Will is facing some of his own problems with his love life. Will thinks he wants to jump into a relationship with Emma right away. I must say that Matthew Morrison and Jayma Mays do have an adorable, quirky chemistry. Emma awkwardly tells Will that she wants to take things kind of slow since she’s a virgin, and Will seems to be cool with that. Then he goes to check out a Vocal Adrenaline rehearsal and ends up making out with Vocal Adrenaline’s director, Ms. Corcoran (played by Broadway great Idina Menzel). Quick sidebar: I love how Vocal Adrenaline always performs songs that seem slightly inappropriate for high school show choir. In the series pilot, it was Amy Winehouse’s “Rehab.” In this episode, it was “Highway to Hell.”

Will keeps the encounter with Ms. Corcoran from going any farther, although she tells him to call her when he gets his life together. It’s not that encounter that ends his relationship with Emma, though. It’s Terri (of course). Emma is planning a surprise dinner for Will when Terri stops by to pick up some of her DVDs. Terri reveals to Emma that the song Will chose as his and Emma’s song was actually Will and Terri’s junior prom song. Emma confirms this by looking at an old yearbook in the school library. She realizes that Will needs more time to recover from ending such a very long relationship, and she tells him he should be by himself for at least a little while. This has me wary because it sounds suspiciously like the infamous “Dating Plan” from the short-lived Aaron Sorkin sitcom “Sports Night.” “Sports Night” fans, I’m sorry I even brought it up. I know it’s still a sore spot.

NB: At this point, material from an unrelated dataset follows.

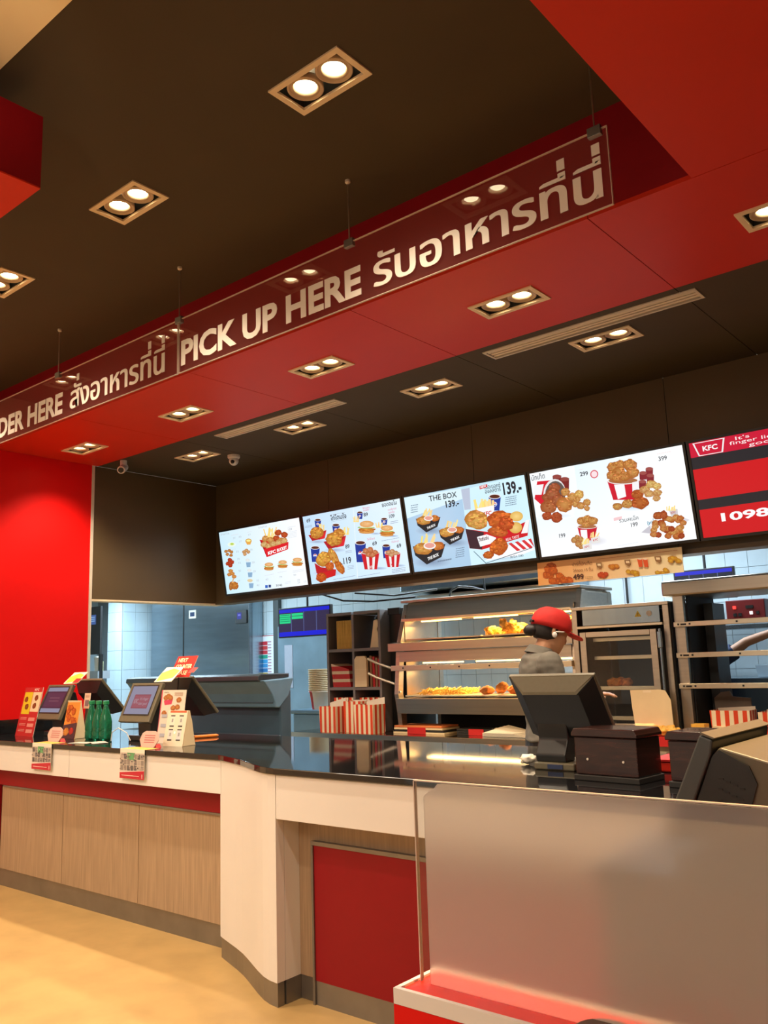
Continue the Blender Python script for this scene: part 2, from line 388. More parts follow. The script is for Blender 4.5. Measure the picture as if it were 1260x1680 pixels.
    def burger(s, x, y, w):
        h = w*0.8
        s.ell(x, y+h*0.34, w*0.46, h*0.16, (0.82, 0.42, 0.12), (0.6, 0.25, 0.06)); s.chicken(x, y+h*0.18, w*0.52, h*0.17, (0.86, 0.38, 0.06), 8)
        s.ell(x, y-h*0.02, w*0.50, h*0.10, (0.42, 0.66, 0.18), (0.25, 0.5, 0.08), 18, 0.15); s.ell(x+w*0.05, y-h*0.04, w*0.42, h*0.06, (0.95, 0.93, 0.80), None, 14, 0.2)
        s.ell(x, y-h*0.26, w*0.42, h*0.26, (0.88, 0.52, 0.24), (0.72, 0.34, 0.10))
        for k in range(8): s.ell(x+random.uniform(-.28, .28)*w, y-h*0.3+random.uniform(-.12, .1)*h, w*0.018, w*0.013, (0.98, 0.86, 0.6), None, 5)
    def bucket(s, x, y, w, h, col=(0.62, 0.01, 0.02), stripes=True):
        s.poly([(x-w/2, y), (x+w/2, y), (x+w*0.38, y+h), (x-w*0.30, y+h)], col)
        if stripes:
            for k in (0.25, 0.62): s.poly([(x-w/2+w*k, y+h*.04), (x-w/2+w*(k+.16), y+h*.04), (x-w*.30+w*.68*(k+.16), y+h*.99), (x-w*.30+w*.68*k, y+h*.99)], (0.86, 0.84, 0.84))
        s.ell(x, y, w/2, w*0.13, (0.92, 0.9, 0.9)); s.ell(x, y+1, w*0.46, w*0.10, (0.4, 0.15, 0.06))
    def scribble(s, x0, y0, x1, y1, rows, col, slope=-0.18, gap=0.35):
        """rows of small print too fine to read"""
        hh = (y1-y0)/rows
        for r in range(rows):
            x = x0; yy = y0 + r*hh
            while x < x1:
                L = random.uniform(0.06, 0.16)*(x1-x0)+2; e = min(x+L, x1)
                s.poly([(x, yy+(x-x0)*slope), (e, yy+(e-x0)*slope), (e, yy+(e-x0)*slope+hh*(1-gap)*0.6), (x, yy+(x-x0)*slope+hh*(1-gap)*0.6)], col); x = e+2
    def build(s, name, material, parent=None, loc=None, rot=None, thick=0.0):
        me = bpy.data.meshes.new(name)
        vs = [tuple(p) for p in s.v]; me.from_pydata(vs, [], s.f); me.update()
        a = me.color_attributes.new('ink', 'FLOAT_COLOR', 'POINT')
        a.data.foreach_set('color', np.array([(*c, 1.0) for c in s.c], dtype=np.float32).ravel())
        return obj(name, me, material, parent, loc=loc, rot=rot)

ORD = ['first', 'second', 'third', 'fourth', 'fifth', 'sixth', 'seventh', 'eighth', 'ninth', 'tenth', 'eleventh', 'twelfth', 'thirteenth', 'fourteenth', 'fifteenth', 'sixteenth', 'seventeenth', 'eighteenth']
# ================================================================== THE ROOM
ZM, ZS = 3.818, 3.345          # main ceiling, dropped soffit
YB = 5.58                      # front of the hanging bulkhead
XW = -6.9                      # red wall
main_f = [(-2.15, 2.27), (-3.50, 2.27), (-4.82, 2.27), (-6.2, 2.27)]
soff_f = [(-0.80, 3.745), (-2.20, 3.745), (-3.60, 3.755), (-5.00, 3.76), (-6.39, 3.77)]
kit_f  = [(-0.75, 4.61), (-2.06, 4.61), (-3.36, 4.60), (-4.685, 4.63), (-5.97, 4.62)]
FX, FY = 0.175, 0.085          # half sizes of the opening
def holes(fs): return [(x-FX, x+FX, y-FY, y+FY) for x, y in fs]

fl = struct(obj('floor', MB().box(-13, 3, -3, 9, -0.05, 0.0), M_floor))
ce = struct(obj('ceiling', plane_holes(-8, 1.5, 1.37, 3.23, ZM, ZM+0.03, holes(main_f)), M_brown))
lab(ce, 'dark brown main ceiling')
ce2 = struct(obj('ceiling', MB().box(-8, 3, -3, 1.37, ZM-0.004, ZM+0.03), M_cream)); lab(ce2, 'cream ceiling at the upper left')

# dropped red soffit in panels with open joints
so = struct(bpy.data.objects.new('ceiling_soffit', None)); COL.objects.link(so)
xs = [XW, -5.65, -4.26, -2.87, -1.48, -0.09, 1.5]; g = 0.0022
for a, b in zip(xs, xs[1:]):
    obj('soffit_panel', plane_holes(a+g, b-g, 3.23, 4.205, ZS, ZS+0.02, holes(soff_f)), M_red, so)
obj('soffit_panel', MB().box(-1.025, 1.5, 1.3, 3.226, ZS, ZS+0.02), M_red, so)
obj('soffit_panel', MB().box(-1.025, 1.5, -3, 1.296, ZS, ZS+0.02), M_red, so)
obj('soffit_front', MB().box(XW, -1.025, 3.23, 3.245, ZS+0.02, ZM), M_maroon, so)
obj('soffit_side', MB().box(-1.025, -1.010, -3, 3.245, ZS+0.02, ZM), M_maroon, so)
obj('soffit_backing', plane_holes(XW, 1.5, 3.25, 4.2, ZS+0.022, ZS+0.03, holes(soff_f)), M_dark, so)
dx = struct(bpy.data.objects.new('ceiling_drop', None)); COL.objects.link(dx)
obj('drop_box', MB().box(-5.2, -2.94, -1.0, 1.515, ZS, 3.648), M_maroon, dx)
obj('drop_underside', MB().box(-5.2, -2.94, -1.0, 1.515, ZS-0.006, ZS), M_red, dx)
obj('drop_hanger', MB().box(-4.9, -3.5, -0.8, 1.0, 3.648, ZM), M_brown, dx)

# kitchen side ceiling and hanging bulkhead
kc = struct(bpy.data.objects.new('ceiling_kitchen', None)); COL.objects.link(kc)
vents = [(-2.715, -1.405, 4.28, 4.42), (-5.33, -4.00, 4.30, 4.42)]
for a, b in zip(xs, xs[1:]):
    obj('ceiling_panel', plane_holes(a+g, b-g, 4.207, YB, ZS, ZS+0.02, holes(kit_f)+vents), M_brown, kc)
obj('ceiling_backing', plane_holes(XW, 1.5, 4.2, YB, ZS+0.022, ZS+0.03, holes(kit_f)), M_dark, kc)
bk = struct(bpy.data.objects.new('wall_bulkhead', None)); COL.objects.link(bk)
for a, b in zip([XW, -5.29, -3.696, -2.104, -0.51], [-5.29, -3.696, -2.104, -0.51, 1.5]):
    obj('bulkhead_panel', MB().box(a+g, b-g, YB, YB+0.02, 2.15, ZS), M_brownw, bk)
obj('bulkhead_core', MB().box(XW, 1.5, YB+0.021, YB+0.16, 2.125, ZS), M_dark, bk)
obj('bulkhead_ledge', MB().box(XW, 1.5, YB-0.012, YB+0.17, 2.118, 2.149), M_brownw, bk)
lw = struct(bpy.data.objects.new('wall_left', None)); COL.objects.link(lw)
lab(lw, 'red wall panel left of the kitchen opening')
obj('wall_panel', MB().box(XW-0.12, XW, 2.9, 4.150, 0, ZM), M_redw, lw)
lf = struct(obj('wall_left_dining', MB().box(XW-0.12, XW, -3, 2.898, 0, ZM), mat('warm_beige_wall', (0.72, 0.56, 0.38), 0.6))); lab(lf, 'beige dining room wall left of the counter')
obj('edge_trim', MB().box(XW-0.12, XW+0.008, 4.151, 4.176, 0.0, ZS), M_trimw, lw)
lb = struct(obj('wall_left_header', MB().box(XW-0.12, XW, 4.18, YB+0.1, 2.128, ZS), M_brownw)); lab(lb, 'dark brown header over the left kitchen opening')
box('header_ledge', XW-0.13, XW+0.006, 4.178, YB+0.1, 2.112, 2.127, M_frame, lb)
struct(obj('wall_right', MB().box(1.5, 1.6, -3, 8.2, 0, ZM), M_brownw))

# back kitchen: tiled wall built tile by tile
bw = struct(bpy.data.objects.new('wall_back', None)); COL.objects.link(bw)
obj('wall_base', MB().box(-13, 1.5, 8.0, 8.1, 0, 2.8), M_grout, bw)
tm = MB().box(0.002, 0.198, -0.008, 0, 0.002, 0.298).mesh('tile'); tm.materials.append(M_tile)
for i in range(41):
    for k in range(5):
        obj('tile', tm, None, bw, loc=(-9.2+i*0.2, 8.0, 1.02+k*0.3))
struct(obj('ceiling_back_kitchen', MB().box(-13, 1.5, YB+0.16, 8.1, 2.80, 2.85), mat('kitchen_ceiling_paint', (0.6, 0.66, 0.68), 0.8)))
struct(obj('ceiling_back_kitchen', MB().box(-13, XW-0.12, 3.6, YB+0.16, 2.80, 2.85), M_white))
struct(obj('wall_far_left', MB().box(-13.1, -13, 3.5, 8.1, 0, 2.8), M_tile))
struct(obj('wall_kitchen_front', MB().box(-13, XW-0.12, 3.5, 3.6, 0, 2.8), M_white))
pl = struct(bpy.data.objects.new('wall_pillar', None)); COL.objects.link(pl)
obj('pillar_core', MB().box(-11.60, -11.23, 7.32, 8.0, 0, 2.8), M_grout, pl)
tmf = MB().box(0.002, 0.183, -0.008, 0, 0.002, 0.283).mesh('tile'); tmf.materials.append(M_tile)
tms = MB().box(0, 0.008, 0.002, 0.208, 0.002, 0.283).mesh('tile'); tms.materials.append(M_tile)
for k in range(7):
    for i in range(2): obj('tile', tmf, None, pl, loc=(-11.60+i*0.185, 7.32, 0.65+k*0.285))
    for i in range(3): obj('tile', tms, None, pl, loc=(-11.23, 7.33+i*0.21, 0.65+k*0.285))
dt = struct(box('trim_1', -8.60, -8.50, 7.93, 7.99, 0, 2.8, M_slate)); lab(dt, 'dark vertical door jamb by the hanging screen')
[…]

The episode ends with a Glee Club performance of “Hello, Goodbye” by the Beatles. While watching it, I was thinking it wasn’t as energetic as the best New Directions performances tend to be. Then I realized that was probably by design. Rachel, Will, and Emma all look sad because of the recent events in their personal lives. Rachel completely breaks down by the end of the performance and has to leave the stage. It looks like we’re in for plenty of drama in this second half of the season!